The 54-point document would apply to the EU's institutions and member nations only when they are implementing European laws and does not establish any powers that would allow Brussels to interfere with national legislation.

It divides the basic rights into six categories -- dignity, freedoms, equality, solidarity, citizens' rights and justice -- and contains many elements the member states have already signed up to in other agreements.

However the charter will only apply to 25 countries. Britain and Poland have decided to opt out amid concern that the European Court of Justice could use the document to impose certain rights in their countries.

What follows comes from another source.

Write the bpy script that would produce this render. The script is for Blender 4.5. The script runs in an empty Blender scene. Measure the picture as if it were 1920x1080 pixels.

Britain fears that the "right of collective bargaining and action" could enshrine the right of workers to strike.

Poland's previous conservative administration had argued that the charter's position on gay rights flew in the face of the values of a deeply Catholic society.

Deeply eurosceptic Czech President Vaclav Klaus called Friday for changes to the EU's new Lisbon Treaty to prevent ethnic Germans forced out of the country after World War II from claiming back their property.

He is the last European Union leader holding out on signing the treaty, which is designed to streamline decision-making in the expanded bloc and which must be ratified by all 27 members to take effect.

It is unclear whether his demand would require any renegotiation of the Lisbon Treaty, or even whether the Czech government and parliament -- which has already ratified the text -- would accept it.

Poland's Law and Justice party, which engaged in regular spats with neighbouring Germany during its two years in power, had also warned the charter contained provisions that could spur legal claims by Germans who lost property after the Polish-German border was redrawn following World War II.

Conservative President Lech Kaczynski, whose identical twin Jaroslaw Kaczynski was Law and Justice's prime minister, is due to sign the treaty on Saturday, leaving Klaus as the last major hurdle to its introduction.

The charter grew from a proposal by Germany, made in 1999 just after the 50th anniversary of the Universal Declaration of Human Rights.

It was adopted at a summit in the French city of Nice -- the last time the EU's institutions were updated with a treaty -- but only as a political declaration and had no legal value.

"The Union recognises the rights, freedoms and principles set out in the Charter of Fundamental Rights of the European Union of 7 December 2000, as adopted in at Strasbourg on December 12, 2007, which shall have the same legal value as the treaties," the document reads.